AVAILABLE DATA ::
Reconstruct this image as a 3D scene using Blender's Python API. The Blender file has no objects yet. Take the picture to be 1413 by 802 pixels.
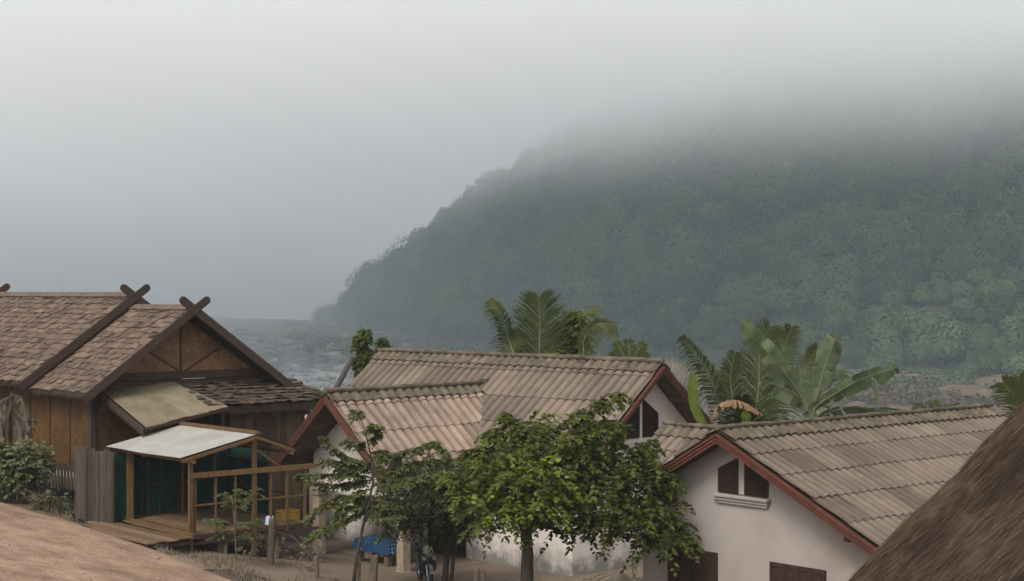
import bpy, math, random
import numpy as np
from mathutils import Vector, Matrix, noise as mnoise
random.seed(7); RNG = np.random.default_rng(11)
R = math.radians
S = bpy.context.scene
COL = S.collection
# ------------------------------------------------------------------ camera
F = 2250.0; CX, CY = 706.5, 401.0            # focal length in pixels of a 1413 px wide frame, level view
cam = bpy.data.cameras.new('camera'); cam.sensor_width = 36.0; cam.lens = 36.0*F/1413.0
cam.clip_start = 0.1; cam.clip_end = 9000
co = bpy.data.objects.new('camera', cam); COL.objects.link(co)
co.location = (0, 0, 0); co.rotation_euler = (R(90), 0, 0); S.camera = co
# ------------------------------------------------------------------ sky, sun, exposure
SUN_EL, SUN_AZ = 48.0, 205.0                  # azimuth measured clockwise from +Y (view direction): behind, to the left
w = bpy.data.worlds.new('World'); S.world = w; w.use_nodes = True
wn = w.node_tree.nodes; wl = w.node_tree.links
bg = wn['Background']
sky = wn.new('ShaderNodeTexSky'); sky.sky_type = 'NISHITA'; sky.sun_disc = False
sky.sun_elevation = R(SUN_EL); sky.sun_rotation = R(SUN_AZ); sky.air_density = 1.0; sky.dust_density = 4.0; sky.ozone_density = 1.0
hs = wn.new('ShaderNodeHueSaturation'); hs.inputs['Saturation'].default_value = 0.14
wl.new(sky.outputs[0], hs.inputs['Color']); wl.new(hs.outputs[0], bg.inputs['Color'])
bg.inputs['Strength'].default_value = 0.14
sd = bpy.data.lights.new('sun', 'SUN'); sd.energy = 1.3; sd.angle = R(18); sd.color = (1.0, 0.96, 0.9)
so = bpy.data.objects.new('sun', sd); COL.objects.link(so)
_d = Vector((math.sin(R(SUN_AZ))*math.cos(R(SUN_EL)), math.cos(R(SUN_AZ))*math.cos(R(SUN_EL)), math.sin(R(SUN_EL))))
so.rotation_euler = _d.to_track_quat('Z', 'Y').to_euler(); so.location = (0, -20, 40)
S.view_settings.view_transform = 'Standard'; S.view_settings.look = 'None'
S.view_settings.exposure = 0.52; S.view_settings.gamma = 1.0; S.view_settings.use_curve_mapping = False
S.render.engine = 'CYCLES'
c = S.cycles
c.max_bounces = 9; c.diffuse_bounces = 3; c.glossy_bounces = 2; c.transmission_bounces = 4; c.volume_bounces = 8
c.transparent_max_bounces = 8; c.caustics_reflective = False; c.caustics_refractive = False
c.use_denoising = True; c.volume_max_steps = 256
CLOUD_D = 0.026; MIST_D = 0.0014; HAZE_D = 0.00029

def at(u, v, d): return Vector(((u-CX)/F*d, d, (CY-v)/F*d))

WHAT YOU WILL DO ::
Check each line above for the word "objects", and copy the lines where it appears.

RESPONSE ::
Reconstruct this image as a 3D scene using Blender's Python API. The Blender file has no objects yet. Take the picture to be 1413 by 802 pixels.
co = bpy.data.objects.new('camera', cam); COL.objects.link(co)
so = bpy.data.objects.new('sun', sd); COL.objects.link(so)